- _WRITTEN PROBLEM_
Search the material for the word "that" and report each line where it turns up.

- _MATERIAL SHOWN_
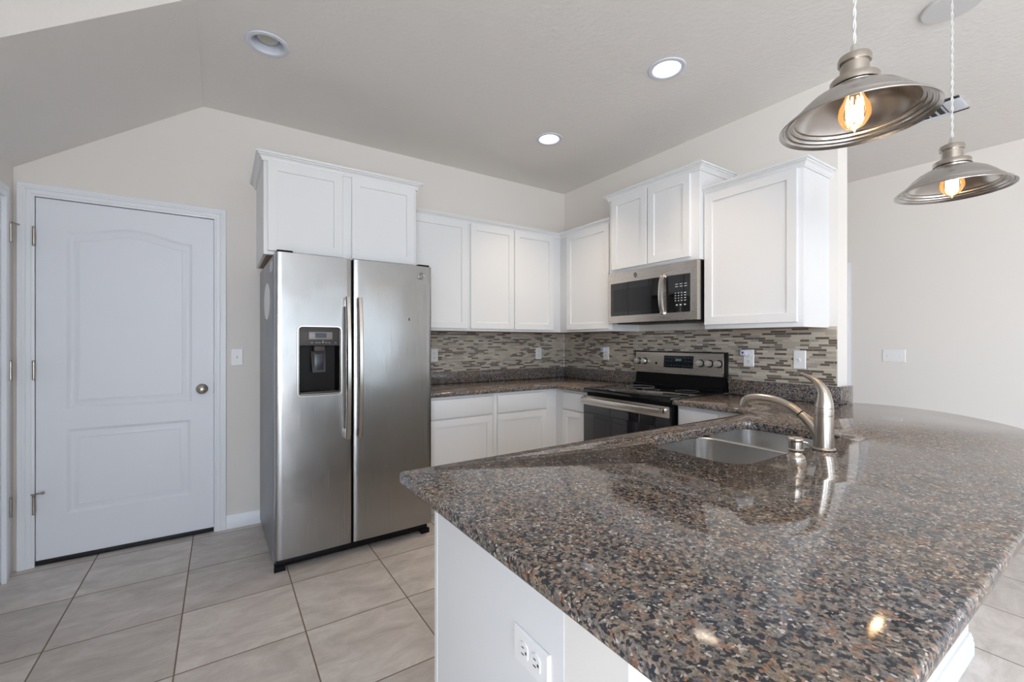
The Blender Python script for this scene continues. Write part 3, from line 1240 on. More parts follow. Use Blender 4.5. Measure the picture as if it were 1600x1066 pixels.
pth = smooth_path([(FX, FY + 0.073, CT + 0.1086, 0.0146), (FX, FY + 0.105, CT + 0.1290, 0.0152), (FX, FY + 0.150, CT + 0.1440, 0.0158), (FX, FY + 0.195, CT + 0.1480, 0.0168),
                   (FX, FY + 0.228, CT + 0.1440, 0.0188), (FX, FY + 0.252, CT + 0.1350, 0.0212), (FX, FY + 0.262, CT + 0.1200, 0.0222), (FX, FY + 0.264, CT + 0.1090, 0.0215)], 7)
tube(bm, [p[:3] for p in pth], [p[3] for p in pth], 22)
sp_ = obj('spray_head', bm, M['nickel'], t)
bm = BM()
pth = smooth_path([(FX, FY, CT + 0.1412, 0.0284), (FX, FY - 0.001, CT + 0.160, 0.0252), (FX, FY + 0.001, CT + 0.186, 0.0200), (FX, FY + 0.012, CT + 0.211, 0.0150),
                   (FX, FY + 0.032, CT + 0.231, 0.0098), (FX, FY + 0.054, CT + 0.242, 0.0068), (FX, FY + 0.070, CT + 0.247, 0.0050)], 7)
tube(bm, [p[:3] for p in pth], [p[3] for p in pth], 22)
obj('lever_handle', bm, M['nickel'], t)

# soap dispenser
PX, PY = -1.484, -2.834
t = thing('soap_dispenser', 'small brushed nickel soap dispenser beside the faucet', 'dispenser', (PX, PY, CT))
bm = BM()
lathe(bm, [(0.0265, CT), (0.0265, CT + 0.004), (0.023, CT + 0.009), (0.0185, CT + 0.013), (0.0175, CT + 0.019), (0.0215, CT + 0.023), (0.0225, CT + 0.027), (0.0195, CT + 0.031)], PX, PY, 30)
obj('base', bm, M['nickel'], t)
bm = BM()
lathe(bm, [(0.0190, CT + 0.031), (0.0192, CT + 0.052), (0.0215, CT + 0.055), (0.0235, CT + 0.058), (0.0232, CT + 0.062), (0.019, CT + 0.0645), (0.0, CT + 0.066)], PX, PY, 30)
obj('pump_cap', bm, M['nickel'], t)
bm = BM()
pth = smooth_path([(PX + 0.006, PY - 0.017, CT + 0.052), (PX + 0.012, PY - 0.026, CT + 0.050), (PX + 0.018, PY - 0.028, CT + 0.042), (PX + 0.020, PY - 0.028, CT + 0.034)], 5)
tube(bm, pth, 0.0035, 10)
obj('spout', bm, M['nickel'], t)

# ------------------------------------------------------------------ refrigerator (local frame: origin at its rear left foot)
FW = 0.897
fr = thing('refrigerator', 'stainless side-by-side refrigerator with ice dispenser standing on the tiled floor', 'refrigerator', (-2.738, -0.035, 0), radians(1.1))
WLOC[fr.name] = Vector((0, 0, 0))
FD = -0.815           # front of the doors
BY = -0.715           # front of the body


def L(name, bm, mat, parent=None, **k):
    o = obj(name, bm, mat, parent or fr, local=True, **k)
    return o


bm = BM()
box(bm, 0.0, FW, BY, 0.0, 0.035, 1.715, 0.004)
L('cabinet_body', bm, M['fside'], label='grey painted side and back shell')
bm = BM()
box(bm, 0.012, FW - 0.012, BY - 0.055, BY, 0.022, 0.066, 0.004)
L('base_grille', bm, M['black'])
for x in (0.028, FW - 0.028):
    bm = BM()
    pr_ = [(x - 0.028, BY - 0.062), (x + 0.028, BY - 0.062), (x + 0.022, BY - 0.01), (x - 0.022, BY - 0.01)]
    loft(bm, [[(a, b, 0.0) for a, b in pr_], [(a, b, 0.03) for a, b in pr_]])
    L('foot', bm, M['black'])
for x in (0.05, FW - 0.05):
    bm = BM()
    box(bm, x - 0.04, x + 0.04, FD + 0.012, BY + 0.05, 1.7155, 1.738, 0.006)
    L('hinge_cover', bm, M['black'])
ZD0, ZD1 = 0.075, 1.727
XS = 0.399            # split between the doors


def fridge_door(x0, x1, cut=None):
    """slightly crowned steel door front with rounded vertical edges; cut = opening rectangle for the dispenser"""
    bm = BM()
    n = 18
    prof = []
    for i in range(n + 1):
        s = i / n
        x = x0 + 0.010 + (x1 - x0 - 0.020) * s
        prof.append((x, FD - 0.0022 * (1 - (2 * s - 1) ** 2)))
    front = [(x0, FD + 0.030), (x0, FD + 0.012), (x0 + 0.003, FD + 0.004)] + prof + [(x1 - 0.003, FD + 0.004), (x1, FD + 0.012), (x1, FD + 0.030)]
    if not cut:
        ring = front + [(x1, BY - 0.006), (x0, BY - 0.006)]
        loft(bm, [[(x, y, ZD0 + 0.003) for x, y in ring], [(x, y, ZD1 - 0.003) for x, y in ring]])
        return bm
    cx0, cx1, cz0, cz1 = cut
    # split the front profile at the opening so that it can be left out
    xs = [p for p in front if p[0] < cx0]
    xm = [p for p in front if cx0 <= p[0] <= cx1]
    xr = [p for p in front if p[0] > cx1]

    def yat(x):
        s = (x - x0 - 0.010) / (x1 - x0 - 0.020)
        return FD - 0.0022 * (1 - (2 * s - 1) ** 2)
    fr_ = xs + [(cx0, yat(cx0))] + xm + [(cx1, yat(cx1))] + xr
    i0, i1 = len(xs), len(xs) + 1 + len(xm)
    ring = fr_ + [(x1, BY - 0.006), (x0, BY - 0.006)]
    zs = [ZD0 + 0.003, cz0, cz1, ZD1 - 0.003]
    rows = [[bm.verts.new((x, y, z)) for x, y in ring] for z in zs]
    k = len(ring)
    for r in range(3):
        for i in range(k):
            j = (i + 1) % k
            if r == 1 and i0 <= i < i1:
                continue
            bm.faces.new((rows[r][i], rows[r][j], rows[r + 1][j], rows[r + 1][i]))
    bm.faces.new(rows[0][::-1])
    bm.faces.new(rows[-1])
    return bm


CX0, CX1, CZ0, CZ1 = 0.117, 0.330, 0.955, 1.318
fz = L('freezer_door', fridge_door(0.004, XS - 0.004, (CX0, CX1, CZ0, CZ1)), M['steel'])
fd = L('fridge_door', fridge_door(XS + 0.004, FW - 0.001), M['steel'])
bm = BM()
box(bm, XS - 0.02, XS + 0.02, FD + 0.035, BY, ZD0 + 0.002, ZD1 - 0.004)
L('door_gasket', bm, M['black'])


def fridge_handle(x):
    bm = BM()
    z0, z1 = 0.690, 1.500
    y = FD - 0.008
    n = 22
    loops = []
    for i in range(n + 1):
        s = i / n
        z = z0 + (z1 - z0) * s
        bow = 0.030 * (1 - (2 * s - 1) ** 2) ** 0.8 if 0 < s < 1 else 0
        yo = y - 0.026 - bow
        w_ = 0.0135
        loops.append([(x - w_, yo + 0.010, z), (x - w_, yo, z), (x - w_ * 0.6, yo - 0.008, z), (x + w_ * 0.6, yo - 0.008, z), (x + w_, yo, z), (x + w_, yo + 0.010, z), (x + w_ * .5, yo + 0.014, z), (x - w_ * .5, yo + 0.014, z)])
    loft(bm, loops)
    for zz in (z0 + 0.001, z1 - 0.055):
        box(bm, x - 0.012, x + 0.012, y - 0.030, y + 0.006, zz, zz + 0.054, 0.004)
    return bm


L('handle', fridge_handle(XS - 0.033), M['handle'], fz)
L('handle', fridge_handle(XS + 0.033), M['handle'], fd)
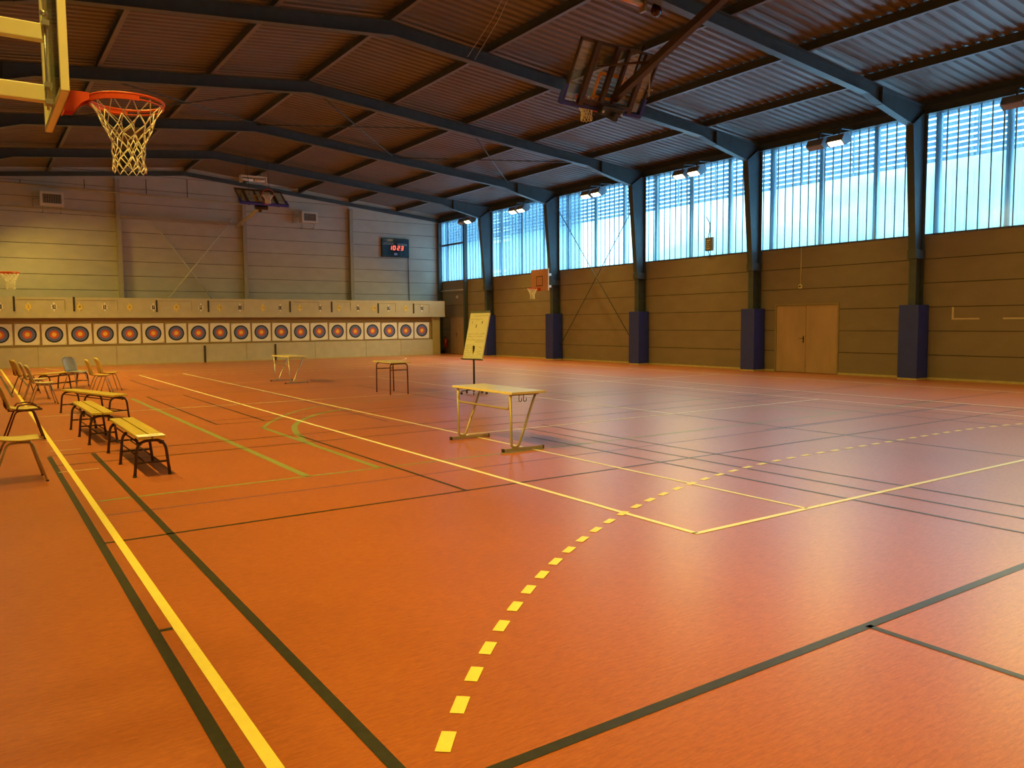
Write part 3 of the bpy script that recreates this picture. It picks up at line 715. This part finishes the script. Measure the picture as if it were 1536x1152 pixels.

- _RIGHT ANSWER_
    # split the front profile at the opening so that it can be left out
Write part 3 of the bpy script that recreates this picture. It picks up at line 715. This part finishes the script. Measure the picture as if it were 1536x1152 pixels.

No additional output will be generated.